---- Dataset section
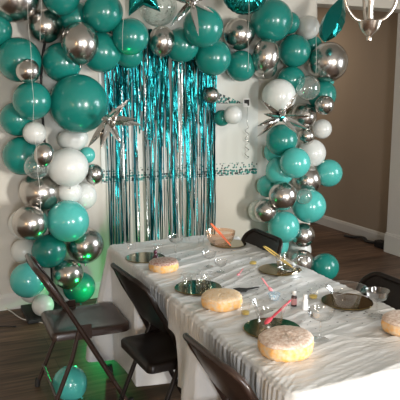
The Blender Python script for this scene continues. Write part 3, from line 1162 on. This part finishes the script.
def foil_pillow(name, outline_fn, rot, loc, mat, label, thick, n=72, rings=10, scale=1.0, crimp=0.0):
    """inflated foil shape: outline radius per angle, pillow profile, crimped rim"""
    bm = bmesh.new()
    sides = []
    for sgn in (1, -1):
        c = bm.verts.new((0, 0, sgn * thick))
        rr = []
        for j in range(1, rings + 1):
            t = j / rings
            ring = []
            for k in range(n):
                a = 2 * PI * k / n
                R = outline_fn(a) * scale
                h = thick * math.sqrt(max(0, 1 - t ** 2.2))
                h *= 1 + crimp * math.sin(a * 26) * t ** 3
                ring.append((R * t * math.cos(a), R * t * math.sin(a), sgn * h))
            rr.append(ring)
        sides.append((c, rr))
    top = [[bm.verts.new(p) for p in ring] for ring in sides[0][1]]
    bot = [[bm.verts.new(p) for p in ring] for ring in sides[1][1][:-1]] + [top[-1]]
    for c, g in ((sides[0][0], top), (sides[1][0], bot)):
        for k in range(n):
            bm.faces.new((c, g[0][k], g[0][(k + 1) % n]))
        for j in range(rings - 1):
            for k in range(n):
                bm.faces.new((g[j][k], g[j][(k + 1) % n], g[j + 1][(k + 1) % n], g[j + 1][k]))
    o = from_bm(name, bm, mat, loc=loc, rot=rot, smooth=True)
    return tag(o, label, 'foil balloon')


def star_out(a, n=5, ri=0.48, rot=0.0):
    u = ((a - rot) / (2 * PI) * n) % 1.0
    t = abs(u - 0.5) * 2           # 1 at points, 0 in valleys
    ang = 2 * PI / n / 2
    # straight edge between valley (ri) and tip (1)
    x0, y0 = ri, 0.0
    x1, y1 = math.cos(ang), math.sin(ang)
    th = t * ang
    d = (x1 - x0) * math.sin(th) - (y1 - y0) * math.cos(th)
    return (x0 * (y0 - y1) - y0 * (x0 - x1)) / (-(x1 - x0) * math.sin(th) + (y1 - y0) * math.cos(th)) * -1 if abs(d) > 1e-6 else 1.0


FACE = (PI / 2, 0, math.radians(-20))
foil_pillow('round_foil_balloon', lambda a: 1.0 + 0.012 * math.sin(a * 26), FACE, (2.192, 4.13, 2.352), M['teal_foil'],
            'round teal foil balloon with a crimped rim cut by the top edge', 0.085, scale=0.172, crimp=0.22)
foil_pillow('star_foil_balloon', lambda a: abs(star_out(a, 5, 0.5)), (PI / 2, math.radians(46), math.radians(-18)), (1.375, 4.06, 2.285), M['teal_foil'],
            'teal star foil balloon cut by the top edge above the teal balloons', 0.055, n=100, scale=0.185)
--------
Leave the pictures out and reproduce exactly the lines from the top of the listing above through the line with "return (x0 *".

The Blender Python script for this scene continues. Write part 3, from line 1162 on. This part finishes the script.
def foil_pillow(name, outline_fn, rot, loc, mat, label, thick, n=72, rings=10, scale=1.0, crimp=0.0):
    """inflated foil shape: outline radius per angle, pillow profile, crimped rim"""
    bm = bmesh.new()
    sides = []
    for sgn in (1, -1):
        c = bm.verts.new((0, 0, sgn * thick))
        rr = []
        for j in range(1, rings + 1):
            t = j / rings
            ring = []
            for k in range(n):
                a = 2 * PI * k / n
                R = outline_fn(a) * scale
                h = thick * math.sqrt(max(0, 1 - t ** 2.2))
                h *= 1 + crimp * math.sin(a * 26) * t ** 3
                ring.append((R * t * math.cos(a), R * t * math.sin(a), sgn * h))
            rr.append(ring)
        sides.append((c, rr))
    top = [[bm.verts.new(p) for p in ring] for ring in sides[0][1]]
    bot = [[bm.verts.new(p) for p in ring] for ring in sides[1][1][:-1]] + [top[-1]]
    for c, g in ((sides[0][0], top), (sides[1][0], bot)):
        for k in range(n):
            bm.faces.new((c, g[0][k], g[0][(k + 1) % n]))
        for j in range(rings - 1):
            for k in range(n):
                bm.faces.new((g[j][k], g[j][(k + 1) % n], g[j + 1][(k + 1) % n], g[j + 1][k]))
    o = from_bm(name, bm, mat, loc=loc, rot=rot, smooth=True)
    return tag(o, label, 'foil balloon')


def star_out(a, n=5, ri=0.48, rot=0.0):
    u = ((a - rot) / (2 * PI) * n) % 1.0
    t = abs(u - 0.5) * 2           # 1 at points, 0 in valleys
    ang = 2 * PI / n / 2
    # straight edge between valley (ri) and tip (1)
    x0, y0 = ri, 0.0
    x1, y1 = math.cos(ang), math.sin(ang)
    th = t * ang
    d = (x1 - x0) * math.sin(th) - (y1 - y0) * math.cos(th)
    return (x0 * (y0 - y1) - y0 * (x0 - x1)) / (-(x1 - x0) * math.sin(th) + (y1 - y0) * math.cos(th)) * -1 if abs(d) > 1e-6 else 1.0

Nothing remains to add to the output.